Woyome Holds Press Confab...Accuses S C Of Hounding Him

Businessman Alfred Woyome has been responding to a Supreme Court ruling granting former Attorney General Martin Amidu an opportunity to cross examine him.

At a hurriedly arranged live FACEBOOK interview with Graphic Online after the ruling, the embattled businessman said “I disagree totally with the ruling today” and accused the Supreme Court of scheming to "disgrace" him.

I am speaking as a citizen, and I feel that the Supreme Court is persecuting me,” he lamented

The Supreme Court ruled on Wednesday morning that the two men should face off in court in the case involving alleged fraudulent acts on the part of Mr. Woyome which led the state to make a huge payment of GHS 51m to him.

Last week, the Attorney General filed court documents indicating a suspension of government’s attempts to retrieve the monies from Mr. Woyome. That appears to have prompted Mr. Amidu to return to the Supreme Court, which had ordered the retrieval of the money, urging the court to allow him to cross-examine Mr. Woyome in court.

Mr Amidu’s decision to file a writ to cross-examine the businessman and NDC financier followed a move by the Attorney General to discontinue oral examination of Mr Woyome.

Alfred Woyome was paid ¢51 million after he claimed that he helped Ghana to raise funds to construct stadia for purposes of hosting the CAN 2008 Nations Cup.

However an Auditor General’s report released in 2010, said the amount was paid illegally to the National Democratic Congress (NDC) financier.

The Supreme Court in 2014 ordered Mr. Woyome to pay back the amount, after Mr. Martin Amidu challenged the legality of the judgment debt paid the businessman, Waterville, and Isofoton.

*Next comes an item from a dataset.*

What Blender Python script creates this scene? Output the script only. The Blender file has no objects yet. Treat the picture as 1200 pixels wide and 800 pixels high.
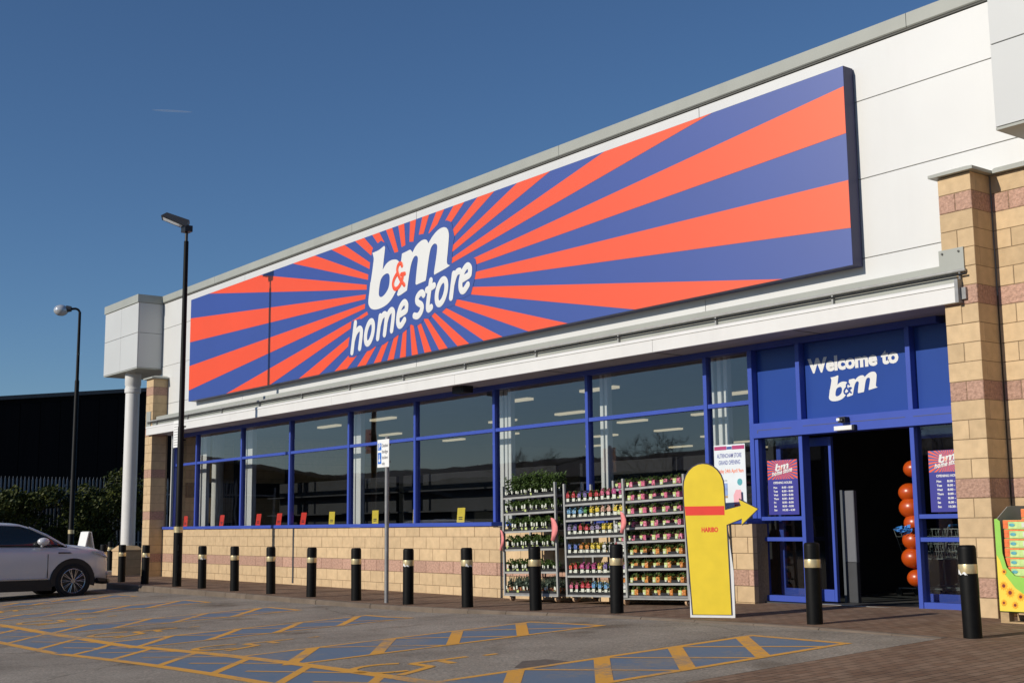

Mr. Woyome in April 2016, prevented officials of the Attorney General’s Department and the Lands Commission from having access to his Kpehe residence for valuation. The move was part of a directive from the Supreme Court to retrieve monies illegally paid to him. But Woyome resisted the move, saying the planned valuation was illegal.

Making his case on why he thinks the Supreme Court is pursuing him, he claimed that after an earlier judgment served on him to pay the GHc 51 million, the Supreme Court rejected his mode of payment. According to him, he had wanted to pay GHc4 million, and spread the rest over a period of time; but his appeal was rejected by the Supreme Court.

I proposed to pay 4 million cedis and pay the rest in the following months…but the Supreme Court denied and threw it out,” he said. Mr. Woyome complained that, after the rejection of his mode of payment, the Supreme Court further ordered the A-G to valuate his properties saying such a move was to “disgrace me.”

He also cited a number of cases which to him shows that the court was against him.